Michael Shannon was a great villain as Colonel Richard Strickland, who first apprehended “The Asset” from a river in the Amazon and dragged him all the way to Baltimore for study and exploitation. His nitpicky, overbearing, and cruel nature were flawlessly performed and easy to despise, but there was also a good level of understanding brokered for the audience. While not in any way excusing his behaviour, we do come to understand the reasons why this man is like this, through the pressures of the times and his vocation as well as the attitudes that this era encouraged or enabled. He has the most power of anyone important to the story, yet we do come to see how easily everything he’s worked for can be taken away by those above him and what effect that might have on someone accustomed to the success they’ve worked hard for.

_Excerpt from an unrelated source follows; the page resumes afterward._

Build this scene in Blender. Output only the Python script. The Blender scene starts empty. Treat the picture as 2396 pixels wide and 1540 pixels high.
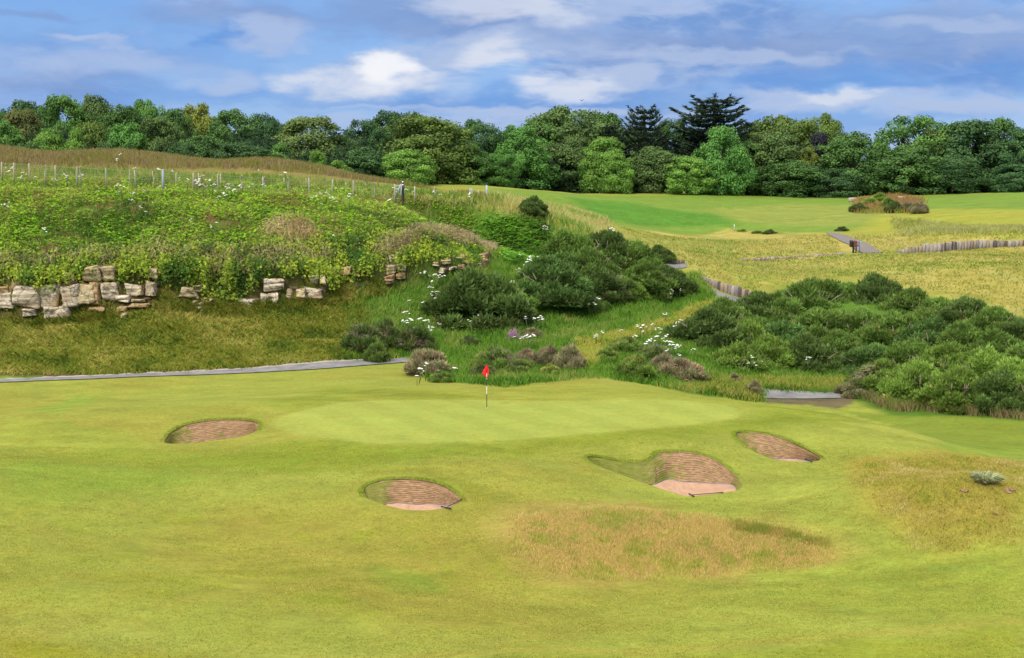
import bpy, math, random
import numpy as np
from mathutils import Vector
from mathutils.geometry import delaunay_2d_cdt

rng = np.random.default_rng(7)
R = math.radians
SC = bpy.context.scene
COL = SC.collection

# ------------------------------------------------------------------ camera
EYE = 11.15                 # eye height above the putting green
FOC = 3291.0                # focal length and image size in survey units
CX, CY, HOR = 1198.0, 770.0, 421.0
PITCH = math.atan((CY - HOR) / FOC)
cp, sp = math.cos(PITCH), math.sin(PITCH)
cam_d = bpy.data.cameras.new('camera')
cam = bpy.data.objects.new('camera', cam_d)
COL.objects.link(cam)
cam.location = (0, 0, EYE)
cam.rotation_euler = (math.pi / 2 - PITCH, 0, 0)
cam_d.sensor_width = 36
cam_d.lens = 36 * FOC / 2396.0
cam_d.clip_start = 0.5
cam_d.clip_end = 9000
SC.camera = cam


def ray(x, y):
    dx = (np.asarray(x, float) - CX) / FOC
    dy = -(np.asarray(y, float) - CY) / FOC
    X = dx
    Y = cp + dy * sp
    Z = -sp + dy * cp
    return X / Y, Z / Y         # per metre of ground distance


def PY(x, y, Y):
    a, b = ray(x, y)
    return (float(a * Y), float(Y), float(EYE + b * Y))


def PZ(x, y, z):
    a, b = ray(x, y)
    Y = (z - EYE) / b
    return (float(a * Y), float(Y), float(z))


# ------------------------------------------------------------------ noise
def _hash(ix, iy, seed):
    n = (ix.astype(np.int64) * 374761393 + iy.astype(np.int64) * 668265263 + seed * 974711) & 0x7fffffff
    n = ((n ^ (n >> 13)) * 1274126177) & 0x7fffffff
    n = n ^ (n >> 16)
    return (n & 0xffff) / 65535.0


def vnoise(x, y, seed=0):
    x = np.asarray(x, float); y = np.asarray(y, float)
    ix = np.floor(x); iy = np.floor(y)
    fx = x - ix; fy = y - iy
    fx = fx * fx * (3 - 2 * fx); fy = fy * fy * (3 - 2 * fy)
    a = _hash(ix, iy, seed); b = _hash(ix + 1, iy, seed)
    c = _hash(ix, iy + 1, seed); d = _hash(ix + 1, iy + 1, seed)
    return (a * (1 - fx) + b * fx) * (1 - fy) + (c * (1 - fx) + d * fx) * fy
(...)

The Shape of Water is a beautiful fable of a film, possibly the best of del Toro’s work that I’ve seen, telling an uplifting and innocent story about love set against the backdrop of troubling times. Some moments that highlighted these troubling aspects were a little more on the nose in context than I think was necessary, but never in a way that diminished the story. The premise may be unusual to some, but I found it thoroughly compelling and I’m thrilled that a film like this is getting as much critical recognition as it is. Perhaps not for the less open-minded audience member, I highly recommend it nonetheless.